In this class we will continue examining the history of Open Source, but we will take a detour through the history of its earlier community experiences in the context of the so-called Free Software movement. From the 1970s communities of software sharing to the mid-1980s experiments with alternative software licensing, Free and Open Source Software (FOSS) technologies have contributed to important aspects of hackerdom. Its importance as a set of hacker inventions is so central that, if we were to remove FOSS from all computers in the world, we would basically halt the Internet---and not only servers in data centers, but also most portable devices on the planet that run with Free Software.

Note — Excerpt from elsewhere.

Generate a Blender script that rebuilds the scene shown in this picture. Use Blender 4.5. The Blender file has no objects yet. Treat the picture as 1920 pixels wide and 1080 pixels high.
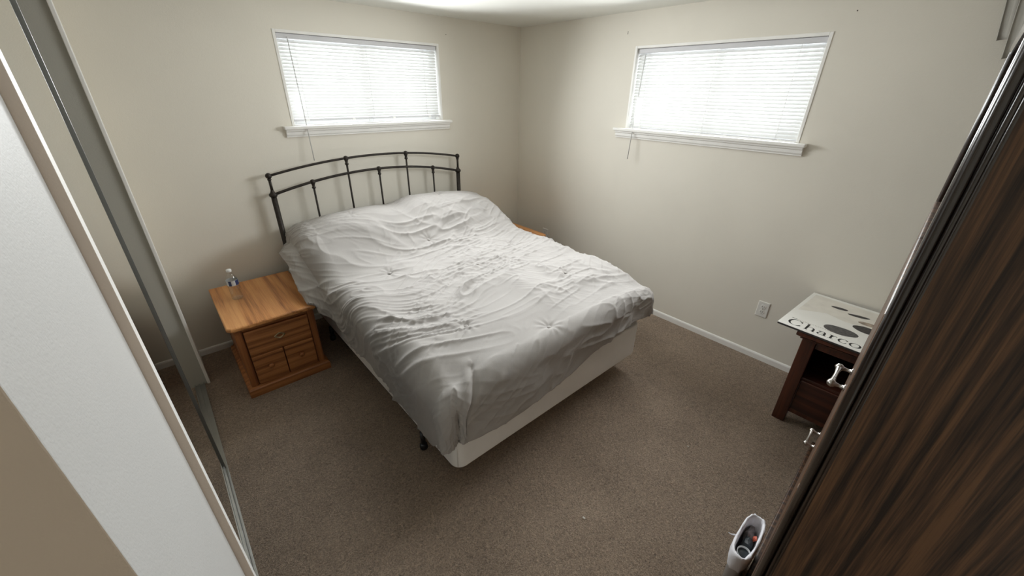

After this class, you should be able to:

- Identify the historical connection between Free Software, Open Source, and hacking;
- Understand the basic differences regarding open licensing for software (Free, Open, or Not);
- Explain the importance for Free and Open Source Software for the history of hacking.

Our digital artifact for this week is, in fact, a legal hack, the GNU Public License, v.2 (also known as "copyleft"), which was used for licensing GNU software and the Linux kernel (which we examined last class and you got to use for the technical homework, if you are not already running it as your main operating system!).

The slides for today's class can be found here.

Read This:

We will read a chapter on the history of the copyleft license from an important book on the history of Free Software called "Two Bits" by Chris Kelty (2008). This history is a bit convoluted, but fear not! We will disentangle all of the Free Software threads and show how they stretch back to the first lectures in this class (concerning the early hacker community at MIT).

Do This:

Mitch Altman Hardware Hacking Workshop Sign-Up

Famed hardware hacking Mitch Altman will be running two workshop sessions for the class the week of 4/15. Sign-Up for one workshop session on this sheet by 5pm on 4/8. (Participation in the workshop is part of your class participation grade.)


Writing Reflection 05

See the instructions posted on the assignment's page.

This writing reflection is due on 4/9 at 5pm.